** start Listed records **

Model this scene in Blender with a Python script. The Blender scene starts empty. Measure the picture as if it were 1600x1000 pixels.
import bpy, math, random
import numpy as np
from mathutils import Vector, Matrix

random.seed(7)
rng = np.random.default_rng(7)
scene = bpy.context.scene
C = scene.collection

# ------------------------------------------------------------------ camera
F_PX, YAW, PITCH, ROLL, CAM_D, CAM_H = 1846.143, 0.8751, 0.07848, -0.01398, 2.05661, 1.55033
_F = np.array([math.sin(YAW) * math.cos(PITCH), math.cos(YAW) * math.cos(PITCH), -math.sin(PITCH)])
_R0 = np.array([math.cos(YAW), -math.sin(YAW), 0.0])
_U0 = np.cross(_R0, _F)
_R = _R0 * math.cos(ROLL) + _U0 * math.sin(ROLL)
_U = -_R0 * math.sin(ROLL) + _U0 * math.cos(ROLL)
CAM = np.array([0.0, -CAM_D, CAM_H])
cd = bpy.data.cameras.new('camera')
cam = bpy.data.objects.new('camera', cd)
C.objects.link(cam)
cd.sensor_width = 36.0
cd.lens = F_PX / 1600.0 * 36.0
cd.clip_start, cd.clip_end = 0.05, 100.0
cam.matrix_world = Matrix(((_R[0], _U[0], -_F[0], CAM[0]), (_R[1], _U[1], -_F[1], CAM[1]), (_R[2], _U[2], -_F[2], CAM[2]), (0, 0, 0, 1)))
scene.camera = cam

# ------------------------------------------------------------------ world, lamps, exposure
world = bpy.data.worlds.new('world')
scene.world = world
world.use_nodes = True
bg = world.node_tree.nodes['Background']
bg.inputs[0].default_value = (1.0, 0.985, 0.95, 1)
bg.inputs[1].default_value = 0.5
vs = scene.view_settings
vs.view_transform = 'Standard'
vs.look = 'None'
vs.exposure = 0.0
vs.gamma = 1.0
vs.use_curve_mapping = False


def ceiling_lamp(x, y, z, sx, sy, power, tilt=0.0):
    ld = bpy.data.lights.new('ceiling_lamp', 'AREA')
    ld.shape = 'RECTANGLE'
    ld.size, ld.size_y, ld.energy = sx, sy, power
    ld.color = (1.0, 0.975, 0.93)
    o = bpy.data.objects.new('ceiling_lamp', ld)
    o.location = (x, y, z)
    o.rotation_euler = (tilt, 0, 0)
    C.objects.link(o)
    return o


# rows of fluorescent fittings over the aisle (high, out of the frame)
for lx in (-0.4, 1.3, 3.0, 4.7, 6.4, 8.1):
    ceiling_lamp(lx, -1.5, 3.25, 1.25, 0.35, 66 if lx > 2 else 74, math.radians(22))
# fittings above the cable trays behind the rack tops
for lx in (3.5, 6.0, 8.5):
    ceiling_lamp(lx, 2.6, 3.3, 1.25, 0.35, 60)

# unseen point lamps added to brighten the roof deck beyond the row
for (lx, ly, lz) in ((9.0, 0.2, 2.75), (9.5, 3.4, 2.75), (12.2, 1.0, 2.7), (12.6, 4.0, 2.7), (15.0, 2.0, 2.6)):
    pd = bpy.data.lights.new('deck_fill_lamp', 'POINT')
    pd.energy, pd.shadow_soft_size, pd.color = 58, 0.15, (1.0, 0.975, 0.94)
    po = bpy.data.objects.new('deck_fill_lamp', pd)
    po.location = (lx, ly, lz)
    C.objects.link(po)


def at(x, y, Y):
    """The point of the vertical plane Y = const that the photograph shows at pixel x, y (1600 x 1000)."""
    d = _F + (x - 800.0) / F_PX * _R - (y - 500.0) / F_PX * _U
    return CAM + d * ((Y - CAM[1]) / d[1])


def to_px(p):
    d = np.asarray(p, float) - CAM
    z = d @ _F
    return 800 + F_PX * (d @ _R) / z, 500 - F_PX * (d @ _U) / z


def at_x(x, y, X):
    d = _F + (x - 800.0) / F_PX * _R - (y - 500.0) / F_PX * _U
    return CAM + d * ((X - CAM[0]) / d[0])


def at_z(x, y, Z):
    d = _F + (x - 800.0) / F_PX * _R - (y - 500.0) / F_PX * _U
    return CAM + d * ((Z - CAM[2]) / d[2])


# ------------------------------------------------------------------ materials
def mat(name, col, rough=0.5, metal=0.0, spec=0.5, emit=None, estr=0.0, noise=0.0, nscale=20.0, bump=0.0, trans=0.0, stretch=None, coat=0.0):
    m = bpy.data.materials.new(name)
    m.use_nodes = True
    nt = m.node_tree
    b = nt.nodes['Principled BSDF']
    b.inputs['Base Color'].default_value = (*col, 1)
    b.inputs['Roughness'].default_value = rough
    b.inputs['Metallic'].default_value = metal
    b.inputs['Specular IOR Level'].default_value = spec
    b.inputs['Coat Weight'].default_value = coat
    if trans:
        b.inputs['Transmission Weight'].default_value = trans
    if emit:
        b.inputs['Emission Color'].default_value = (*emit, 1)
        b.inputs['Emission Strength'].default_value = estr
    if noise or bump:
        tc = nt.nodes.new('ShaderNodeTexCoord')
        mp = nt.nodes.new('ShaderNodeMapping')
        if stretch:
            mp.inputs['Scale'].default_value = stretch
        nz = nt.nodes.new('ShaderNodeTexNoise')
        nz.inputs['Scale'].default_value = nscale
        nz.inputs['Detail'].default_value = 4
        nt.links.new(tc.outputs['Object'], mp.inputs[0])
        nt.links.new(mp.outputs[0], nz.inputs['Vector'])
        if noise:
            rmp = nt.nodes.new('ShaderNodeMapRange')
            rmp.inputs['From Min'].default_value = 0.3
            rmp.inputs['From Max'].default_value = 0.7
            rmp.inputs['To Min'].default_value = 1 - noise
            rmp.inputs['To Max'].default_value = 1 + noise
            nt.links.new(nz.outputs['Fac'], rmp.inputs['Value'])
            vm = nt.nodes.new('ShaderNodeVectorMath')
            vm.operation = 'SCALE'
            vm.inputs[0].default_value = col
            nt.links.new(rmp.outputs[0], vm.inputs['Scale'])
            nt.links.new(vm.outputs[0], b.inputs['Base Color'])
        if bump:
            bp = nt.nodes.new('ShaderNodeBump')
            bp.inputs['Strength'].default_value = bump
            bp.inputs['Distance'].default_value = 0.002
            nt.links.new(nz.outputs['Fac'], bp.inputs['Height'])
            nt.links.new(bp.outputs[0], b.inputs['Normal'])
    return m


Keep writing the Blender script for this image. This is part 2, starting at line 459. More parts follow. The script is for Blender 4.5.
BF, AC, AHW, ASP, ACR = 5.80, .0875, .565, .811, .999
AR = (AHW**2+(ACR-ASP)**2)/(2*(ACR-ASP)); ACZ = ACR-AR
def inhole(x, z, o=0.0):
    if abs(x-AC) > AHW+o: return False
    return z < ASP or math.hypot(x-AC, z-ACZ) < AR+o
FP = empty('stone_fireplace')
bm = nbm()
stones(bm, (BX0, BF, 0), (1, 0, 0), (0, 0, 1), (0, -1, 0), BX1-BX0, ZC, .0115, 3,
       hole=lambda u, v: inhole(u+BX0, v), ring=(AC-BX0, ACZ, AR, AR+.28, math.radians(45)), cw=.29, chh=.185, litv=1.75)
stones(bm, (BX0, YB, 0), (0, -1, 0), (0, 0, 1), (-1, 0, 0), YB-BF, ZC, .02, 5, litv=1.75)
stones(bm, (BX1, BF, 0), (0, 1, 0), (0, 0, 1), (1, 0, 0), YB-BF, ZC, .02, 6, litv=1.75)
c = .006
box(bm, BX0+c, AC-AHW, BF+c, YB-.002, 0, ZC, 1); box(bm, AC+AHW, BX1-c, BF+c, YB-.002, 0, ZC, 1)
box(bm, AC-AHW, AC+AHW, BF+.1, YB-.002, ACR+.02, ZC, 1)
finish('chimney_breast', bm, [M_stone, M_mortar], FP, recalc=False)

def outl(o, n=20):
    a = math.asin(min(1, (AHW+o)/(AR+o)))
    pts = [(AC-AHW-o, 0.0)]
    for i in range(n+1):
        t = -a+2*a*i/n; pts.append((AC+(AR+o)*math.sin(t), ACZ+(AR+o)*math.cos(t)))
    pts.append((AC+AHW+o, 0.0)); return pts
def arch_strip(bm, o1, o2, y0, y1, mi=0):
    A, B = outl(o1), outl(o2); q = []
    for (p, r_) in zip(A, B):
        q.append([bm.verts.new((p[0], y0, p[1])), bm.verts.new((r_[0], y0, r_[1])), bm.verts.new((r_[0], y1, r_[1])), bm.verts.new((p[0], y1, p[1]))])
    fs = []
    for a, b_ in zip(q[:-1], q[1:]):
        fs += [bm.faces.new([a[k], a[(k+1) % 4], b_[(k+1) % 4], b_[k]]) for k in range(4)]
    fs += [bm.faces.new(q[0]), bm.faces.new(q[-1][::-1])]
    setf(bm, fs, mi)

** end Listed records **

### Instruction
Exactly repeat the lines running from the top of the listing to the line bearing "C = scene.collection", both of those lines included, and only them.

### Response to this task
Model this scene in Blender with a Python script. The Blender scene starts empty. Measure the picture as if it were 1600x1000 pixels.
import bpy, math, random
import numpy as np
from mathutils import Vector, Matrix

random.seed(7)
rng = np.random.default_rng(7)
scene = bpy.context.scene
C = scene.collection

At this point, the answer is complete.